• [TASK GOAL] Can you quote, word for word, every line from the first line of the records below through the line containing "from mathutils import Vector, Matrix", and nothing else?
** start RECORD EXTRACTS **
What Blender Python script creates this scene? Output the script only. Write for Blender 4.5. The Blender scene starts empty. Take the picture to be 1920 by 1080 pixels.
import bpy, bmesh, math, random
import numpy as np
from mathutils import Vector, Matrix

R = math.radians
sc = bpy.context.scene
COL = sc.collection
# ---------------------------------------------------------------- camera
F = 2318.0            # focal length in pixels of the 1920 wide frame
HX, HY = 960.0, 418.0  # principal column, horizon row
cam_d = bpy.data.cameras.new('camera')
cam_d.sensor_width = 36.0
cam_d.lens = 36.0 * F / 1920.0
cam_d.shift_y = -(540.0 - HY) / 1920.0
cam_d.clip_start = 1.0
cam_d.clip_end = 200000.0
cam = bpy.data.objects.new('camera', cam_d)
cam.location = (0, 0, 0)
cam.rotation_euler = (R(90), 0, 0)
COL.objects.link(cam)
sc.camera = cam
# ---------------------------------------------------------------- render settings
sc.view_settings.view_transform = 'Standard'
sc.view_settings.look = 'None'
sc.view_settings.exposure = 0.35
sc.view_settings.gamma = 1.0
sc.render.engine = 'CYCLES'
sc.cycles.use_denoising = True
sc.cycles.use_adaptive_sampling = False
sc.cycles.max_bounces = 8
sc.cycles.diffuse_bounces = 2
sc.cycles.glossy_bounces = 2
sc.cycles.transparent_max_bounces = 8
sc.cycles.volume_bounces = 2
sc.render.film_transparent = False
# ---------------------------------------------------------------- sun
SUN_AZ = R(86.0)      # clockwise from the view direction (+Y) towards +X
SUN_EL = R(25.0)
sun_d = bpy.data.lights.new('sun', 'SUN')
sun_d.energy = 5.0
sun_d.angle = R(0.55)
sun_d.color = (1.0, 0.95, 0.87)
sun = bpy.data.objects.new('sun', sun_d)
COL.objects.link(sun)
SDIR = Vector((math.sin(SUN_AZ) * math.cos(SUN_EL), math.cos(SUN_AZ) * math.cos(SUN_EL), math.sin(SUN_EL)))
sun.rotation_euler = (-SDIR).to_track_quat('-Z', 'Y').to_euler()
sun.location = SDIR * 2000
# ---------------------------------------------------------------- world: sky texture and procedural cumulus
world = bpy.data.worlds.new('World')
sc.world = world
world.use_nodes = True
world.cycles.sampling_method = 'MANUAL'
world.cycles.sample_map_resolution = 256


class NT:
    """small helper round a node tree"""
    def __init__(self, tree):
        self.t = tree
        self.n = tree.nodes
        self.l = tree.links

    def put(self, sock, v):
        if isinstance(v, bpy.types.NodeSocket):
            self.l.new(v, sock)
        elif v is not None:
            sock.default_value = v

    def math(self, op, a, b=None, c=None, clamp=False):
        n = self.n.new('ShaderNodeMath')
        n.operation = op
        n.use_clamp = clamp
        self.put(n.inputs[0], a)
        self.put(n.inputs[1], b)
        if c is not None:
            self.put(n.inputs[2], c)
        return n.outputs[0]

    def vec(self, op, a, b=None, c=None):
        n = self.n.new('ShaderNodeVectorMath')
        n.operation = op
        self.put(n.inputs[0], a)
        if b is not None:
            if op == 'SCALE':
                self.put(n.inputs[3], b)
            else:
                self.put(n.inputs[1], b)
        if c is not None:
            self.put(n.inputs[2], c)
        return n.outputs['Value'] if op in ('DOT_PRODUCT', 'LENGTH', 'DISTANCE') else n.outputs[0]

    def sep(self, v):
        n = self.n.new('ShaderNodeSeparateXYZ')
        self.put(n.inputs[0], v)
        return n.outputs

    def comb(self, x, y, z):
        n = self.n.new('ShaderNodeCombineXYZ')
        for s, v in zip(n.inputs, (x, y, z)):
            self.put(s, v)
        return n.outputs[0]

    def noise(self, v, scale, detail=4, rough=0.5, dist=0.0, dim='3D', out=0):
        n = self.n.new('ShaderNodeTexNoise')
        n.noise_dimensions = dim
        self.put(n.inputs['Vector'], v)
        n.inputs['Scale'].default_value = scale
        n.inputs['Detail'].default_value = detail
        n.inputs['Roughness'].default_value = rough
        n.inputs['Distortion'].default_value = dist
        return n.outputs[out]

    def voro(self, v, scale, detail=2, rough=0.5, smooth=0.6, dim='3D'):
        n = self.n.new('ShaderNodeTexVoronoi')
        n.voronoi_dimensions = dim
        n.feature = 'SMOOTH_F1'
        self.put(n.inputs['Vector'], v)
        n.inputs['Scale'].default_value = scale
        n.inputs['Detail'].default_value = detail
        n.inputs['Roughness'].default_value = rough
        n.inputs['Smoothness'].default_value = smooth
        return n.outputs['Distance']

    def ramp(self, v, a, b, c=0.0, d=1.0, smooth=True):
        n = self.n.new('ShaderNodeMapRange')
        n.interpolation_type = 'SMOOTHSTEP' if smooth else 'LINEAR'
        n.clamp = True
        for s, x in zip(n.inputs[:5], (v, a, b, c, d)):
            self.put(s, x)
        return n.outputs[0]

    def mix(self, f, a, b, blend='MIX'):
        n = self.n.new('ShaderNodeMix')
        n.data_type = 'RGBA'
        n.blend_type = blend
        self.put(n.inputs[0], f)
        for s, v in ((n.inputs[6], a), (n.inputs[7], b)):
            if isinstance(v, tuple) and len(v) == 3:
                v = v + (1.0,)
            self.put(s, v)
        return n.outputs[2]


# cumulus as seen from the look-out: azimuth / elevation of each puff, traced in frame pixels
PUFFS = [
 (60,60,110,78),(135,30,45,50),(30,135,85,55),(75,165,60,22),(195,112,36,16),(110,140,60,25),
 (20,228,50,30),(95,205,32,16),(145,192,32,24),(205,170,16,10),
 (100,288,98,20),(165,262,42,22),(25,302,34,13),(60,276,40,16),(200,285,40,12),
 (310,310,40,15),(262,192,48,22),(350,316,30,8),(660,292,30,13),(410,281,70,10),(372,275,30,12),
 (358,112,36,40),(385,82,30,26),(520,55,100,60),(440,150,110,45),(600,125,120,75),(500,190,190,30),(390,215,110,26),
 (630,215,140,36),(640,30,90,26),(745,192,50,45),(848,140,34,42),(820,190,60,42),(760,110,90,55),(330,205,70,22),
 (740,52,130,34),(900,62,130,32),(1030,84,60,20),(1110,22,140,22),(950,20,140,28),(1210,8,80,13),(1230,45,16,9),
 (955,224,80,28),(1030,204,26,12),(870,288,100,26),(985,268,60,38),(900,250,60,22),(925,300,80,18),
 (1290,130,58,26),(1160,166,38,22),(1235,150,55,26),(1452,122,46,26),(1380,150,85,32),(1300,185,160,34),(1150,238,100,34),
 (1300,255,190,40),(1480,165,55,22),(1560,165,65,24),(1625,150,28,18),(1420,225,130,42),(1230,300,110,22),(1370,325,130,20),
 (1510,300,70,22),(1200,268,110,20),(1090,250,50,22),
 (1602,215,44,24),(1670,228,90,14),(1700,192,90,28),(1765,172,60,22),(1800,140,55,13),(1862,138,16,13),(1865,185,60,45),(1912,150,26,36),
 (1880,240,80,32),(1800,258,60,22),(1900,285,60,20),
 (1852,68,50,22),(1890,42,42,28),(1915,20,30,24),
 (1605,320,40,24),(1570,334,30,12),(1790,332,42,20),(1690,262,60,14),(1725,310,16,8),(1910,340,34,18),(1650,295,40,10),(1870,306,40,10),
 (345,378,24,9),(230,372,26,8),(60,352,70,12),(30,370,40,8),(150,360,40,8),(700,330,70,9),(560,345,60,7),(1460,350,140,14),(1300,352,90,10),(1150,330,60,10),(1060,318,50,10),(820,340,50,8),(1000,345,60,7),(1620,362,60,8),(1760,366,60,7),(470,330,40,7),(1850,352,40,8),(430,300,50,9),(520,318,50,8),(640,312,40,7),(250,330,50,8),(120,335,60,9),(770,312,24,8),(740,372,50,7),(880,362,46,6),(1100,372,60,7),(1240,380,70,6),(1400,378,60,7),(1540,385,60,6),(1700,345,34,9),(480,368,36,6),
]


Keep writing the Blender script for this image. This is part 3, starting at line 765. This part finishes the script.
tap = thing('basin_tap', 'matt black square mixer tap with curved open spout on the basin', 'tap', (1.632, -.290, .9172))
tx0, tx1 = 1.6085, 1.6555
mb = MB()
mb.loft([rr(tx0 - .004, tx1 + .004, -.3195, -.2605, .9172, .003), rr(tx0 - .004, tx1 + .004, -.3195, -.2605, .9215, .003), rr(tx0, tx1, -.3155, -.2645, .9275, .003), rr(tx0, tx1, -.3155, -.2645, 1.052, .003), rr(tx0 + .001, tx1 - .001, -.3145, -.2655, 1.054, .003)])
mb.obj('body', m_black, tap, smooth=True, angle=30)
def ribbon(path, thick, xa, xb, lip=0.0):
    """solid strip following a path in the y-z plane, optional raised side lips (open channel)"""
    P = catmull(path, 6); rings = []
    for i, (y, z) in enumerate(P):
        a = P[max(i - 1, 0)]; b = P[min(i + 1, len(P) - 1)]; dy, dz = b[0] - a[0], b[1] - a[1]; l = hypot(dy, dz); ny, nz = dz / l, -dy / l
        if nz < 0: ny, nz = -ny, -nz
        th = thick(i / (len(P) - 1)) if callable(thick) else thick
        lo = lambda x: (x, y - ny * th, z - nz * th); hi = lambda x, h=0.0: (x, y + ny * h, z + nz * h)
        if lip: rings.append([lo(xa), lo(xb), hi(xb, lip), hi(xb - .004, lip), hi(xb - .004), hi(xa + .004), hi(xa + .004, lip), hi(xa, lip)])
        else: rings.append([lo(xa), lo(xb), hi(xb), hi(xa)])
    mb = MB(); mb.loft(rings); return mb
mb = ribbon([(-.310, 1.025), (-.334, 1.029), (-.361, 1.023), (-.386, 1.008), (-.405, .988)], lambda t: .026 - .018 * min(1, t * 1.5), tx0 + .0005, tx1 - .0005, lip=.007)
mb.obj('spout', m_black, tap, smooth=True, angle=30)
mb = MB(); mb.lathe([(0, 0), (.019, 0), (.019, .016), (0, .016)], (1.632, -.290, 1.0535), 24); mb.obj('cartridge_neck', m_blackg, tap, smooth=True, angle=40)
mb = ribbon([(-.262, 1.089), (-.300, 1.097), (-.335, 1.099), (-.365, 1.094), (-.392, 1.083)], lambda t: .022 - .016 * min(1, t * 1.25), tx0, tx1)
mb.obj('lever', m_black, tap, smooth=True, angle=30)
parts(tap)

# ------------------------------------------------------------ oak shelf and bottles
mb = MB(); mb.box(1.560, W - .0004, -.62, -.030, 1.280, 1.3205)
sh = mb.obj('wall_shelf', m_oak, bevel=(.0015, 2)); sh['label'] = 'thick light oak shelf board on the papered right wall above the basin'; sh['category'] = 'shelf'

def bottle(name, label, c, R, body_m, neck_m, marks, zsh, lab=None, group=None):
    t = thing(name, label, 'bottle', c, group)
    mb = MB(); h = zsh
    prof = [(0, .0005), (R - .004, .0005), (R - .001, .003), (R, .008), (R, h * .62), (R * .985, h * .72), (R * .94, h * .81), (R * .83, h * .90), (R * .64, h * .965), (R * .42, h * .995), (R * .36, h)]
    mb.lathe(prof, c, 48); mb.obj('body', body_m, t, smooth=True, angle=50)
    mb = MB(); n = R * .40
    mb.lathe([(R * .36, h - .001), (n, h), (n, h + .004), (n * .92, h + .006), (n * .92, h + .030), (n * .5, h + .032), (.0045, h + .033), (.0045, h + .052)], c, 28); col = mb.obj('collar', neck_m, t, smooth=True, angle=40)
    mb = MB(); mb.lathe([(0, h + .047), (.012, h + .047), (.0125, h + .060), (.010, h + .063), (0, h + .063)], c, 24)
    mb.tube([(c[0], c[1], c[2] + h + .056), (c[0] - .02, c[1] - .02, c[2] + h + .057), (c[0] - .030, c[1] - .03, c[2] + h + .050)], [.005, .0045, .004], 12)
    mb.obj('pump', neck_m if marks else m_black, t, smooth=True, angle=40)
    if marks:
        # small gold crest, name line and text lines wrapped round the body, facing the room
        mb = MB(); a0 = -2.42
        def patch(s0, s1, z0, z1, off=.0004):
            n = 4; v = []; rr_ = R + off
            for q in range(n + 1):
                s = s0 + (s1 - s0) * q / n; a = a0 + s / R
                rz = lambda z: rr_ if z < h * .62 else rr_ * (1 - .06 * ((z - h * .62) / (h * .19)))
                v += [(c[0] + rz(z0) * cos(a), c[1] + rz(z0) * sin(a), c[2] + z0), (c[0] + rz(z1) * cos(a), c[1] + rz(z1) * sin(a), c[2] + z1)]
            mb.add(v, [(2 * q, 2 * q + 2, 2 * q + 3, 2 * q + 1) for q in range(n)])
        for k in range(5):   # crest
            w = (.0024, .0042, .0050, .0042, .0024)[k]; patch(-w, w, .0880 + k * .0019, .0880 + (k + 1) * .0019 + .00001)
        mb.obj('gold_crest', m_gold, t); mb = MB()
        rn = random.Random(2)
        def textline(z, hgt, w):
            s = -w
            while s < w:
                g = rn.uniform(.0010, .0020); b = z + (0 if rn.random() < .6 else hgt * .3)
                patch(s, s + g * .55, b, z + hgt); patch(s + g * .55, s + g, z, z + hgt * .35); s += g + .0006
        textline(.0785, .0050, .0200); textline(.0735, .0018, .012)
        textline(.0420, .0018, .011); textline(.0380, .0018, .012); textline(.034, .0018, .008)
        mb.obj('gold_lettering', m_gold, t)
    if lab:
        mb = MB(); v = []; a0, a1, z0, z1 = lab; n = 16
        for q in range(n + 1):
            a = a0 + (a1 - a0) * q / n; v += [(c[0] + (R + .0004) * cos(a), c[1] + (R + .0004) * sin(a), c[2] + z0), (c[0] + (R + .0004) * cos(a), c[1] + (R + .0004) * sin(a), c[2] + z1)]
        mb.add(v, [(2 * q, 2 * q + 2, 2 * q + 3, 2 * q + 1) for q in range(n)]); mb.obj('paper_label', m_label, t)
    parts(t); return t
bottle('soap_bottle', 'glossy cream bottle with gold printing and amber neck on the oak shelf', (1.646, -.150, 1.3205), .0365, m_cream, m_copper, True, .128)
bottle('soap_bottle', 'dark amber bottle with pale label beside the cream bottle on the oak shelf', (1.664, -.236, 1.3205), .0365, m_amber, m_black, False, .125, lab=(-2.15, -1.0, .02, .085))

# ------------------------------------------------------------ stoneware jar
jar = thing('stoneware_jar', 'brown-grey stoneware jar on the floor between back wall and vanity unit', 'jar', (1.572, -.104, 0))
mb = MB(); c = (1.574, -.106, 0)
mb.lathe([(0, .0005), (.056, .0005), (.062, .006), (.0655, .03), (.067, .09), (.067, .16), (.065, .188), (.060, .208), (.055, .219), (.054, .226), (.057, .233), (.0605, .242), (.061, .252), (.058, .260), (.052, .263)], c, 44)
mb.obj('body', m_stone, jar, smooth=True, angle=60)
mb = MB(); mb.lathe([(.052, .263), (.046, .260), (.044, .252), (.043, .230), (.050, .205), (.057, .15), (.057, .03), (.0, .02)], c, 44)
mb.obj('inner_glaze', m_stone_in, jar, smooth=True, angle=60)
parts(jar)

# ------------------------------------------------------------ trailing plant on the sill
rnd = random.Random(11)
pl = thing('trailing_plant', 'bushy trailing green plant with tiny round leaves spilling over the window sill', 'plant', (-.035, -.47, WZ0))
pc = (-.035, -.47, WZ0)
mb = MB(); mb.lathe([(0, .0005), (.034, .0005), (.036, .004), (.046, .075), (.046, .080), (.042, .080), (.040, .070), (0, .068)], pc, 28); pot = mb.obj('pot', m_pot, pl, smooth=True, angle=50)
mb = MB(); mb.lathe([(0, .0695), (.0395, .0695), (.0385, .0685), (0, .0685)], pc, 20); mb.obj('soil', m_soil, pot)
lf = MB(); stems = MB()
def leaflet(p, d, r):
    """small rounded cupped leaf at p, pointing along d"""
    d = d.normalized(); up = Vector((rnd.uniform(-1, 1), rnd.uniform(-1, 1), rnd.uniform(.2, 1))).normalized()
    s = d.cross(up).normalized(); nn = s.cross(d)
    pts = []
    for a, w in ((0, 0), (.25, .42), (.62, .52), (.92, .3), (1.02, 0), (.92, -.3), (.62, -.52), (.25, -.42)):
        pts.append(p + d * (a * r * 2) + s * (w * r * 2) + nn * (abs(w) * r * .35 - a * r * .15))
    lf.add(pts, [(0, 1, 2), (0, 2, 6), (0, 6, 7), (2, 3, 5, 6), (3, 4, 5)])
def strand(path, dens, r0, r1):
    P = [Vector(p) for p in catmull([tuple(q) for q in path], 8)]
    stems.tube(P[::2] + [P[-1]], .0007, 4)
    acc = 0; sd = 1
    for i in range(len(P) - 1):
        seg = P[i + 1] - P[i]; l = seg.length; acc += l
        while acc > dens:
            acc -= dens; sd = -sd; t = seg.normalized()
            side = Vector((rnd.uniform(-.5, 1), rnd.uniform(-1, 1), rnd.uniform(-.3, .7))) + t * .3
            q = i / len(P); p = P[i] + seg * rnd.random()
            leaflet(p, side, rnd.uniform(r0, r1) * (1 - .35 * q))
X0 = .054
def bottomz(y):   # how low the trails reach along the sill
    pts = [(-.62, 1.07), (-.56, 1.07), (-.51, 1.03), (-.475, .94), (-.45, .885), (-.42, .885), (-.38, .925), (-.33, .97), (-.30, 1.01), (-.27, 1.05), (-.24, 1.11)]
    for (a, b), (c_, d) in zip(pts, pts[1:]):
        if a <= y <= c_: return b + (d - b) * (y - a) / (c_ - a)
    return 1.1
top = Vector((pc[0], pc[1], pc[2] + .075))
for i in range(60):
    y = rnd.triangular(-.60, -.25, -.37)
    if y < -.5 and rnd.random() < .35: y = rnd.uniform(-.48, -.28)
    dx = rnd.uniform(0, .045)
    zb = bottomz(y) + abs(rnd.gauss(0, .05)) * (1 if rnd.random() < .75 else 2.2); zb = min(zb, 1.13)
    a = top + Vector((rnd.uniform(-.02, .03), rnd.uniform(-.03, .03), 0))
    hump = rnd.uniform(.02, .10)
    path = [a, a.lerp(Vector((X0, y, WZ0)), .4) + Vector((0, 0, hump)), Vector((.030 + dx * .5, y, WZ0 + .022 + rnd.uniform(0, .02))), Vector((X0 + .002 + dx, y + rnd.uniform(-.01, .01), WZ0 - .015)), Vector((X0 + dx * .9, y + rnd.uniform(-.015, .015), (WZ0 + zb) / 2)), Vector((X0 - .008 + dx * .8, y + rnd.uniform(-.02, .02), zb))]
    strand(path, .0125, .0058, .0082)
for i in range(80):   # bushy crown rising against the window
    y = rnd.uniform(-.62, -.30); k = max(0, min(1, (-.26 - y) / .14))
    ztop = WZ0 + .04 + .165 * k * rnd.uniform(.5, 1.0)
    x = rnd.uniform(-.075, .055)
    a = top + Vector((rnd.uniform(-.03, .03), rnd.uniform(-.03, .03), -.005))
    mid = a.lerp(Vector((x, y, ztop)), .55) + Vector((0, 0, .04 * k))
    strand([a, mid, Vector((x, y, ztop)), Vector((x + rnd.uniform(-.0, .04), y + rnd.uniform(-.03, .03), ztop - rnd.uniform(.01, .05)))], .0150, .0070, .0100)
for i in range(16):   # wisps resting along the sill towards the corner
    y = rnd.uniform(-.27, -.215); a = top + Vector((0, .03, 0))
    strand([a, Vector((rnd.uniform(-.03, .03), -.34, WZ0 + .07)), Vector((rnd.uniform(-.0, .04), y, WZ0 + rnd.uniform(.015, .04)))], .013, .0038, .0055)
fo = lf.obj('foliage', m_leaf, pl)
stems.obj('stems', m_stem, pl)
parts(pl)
** end RECORD EXTRACTS **
• [TASK OUTPUT]
What Blender Python script creates this scene? Output the script only. Write for Blender 4.5. The Blender scene starts empty. Take the picture to be 1920 by 1080 pixels.
import bpy, bmesh, math, random
import numpy as np
from mathutils import Vector, Matrix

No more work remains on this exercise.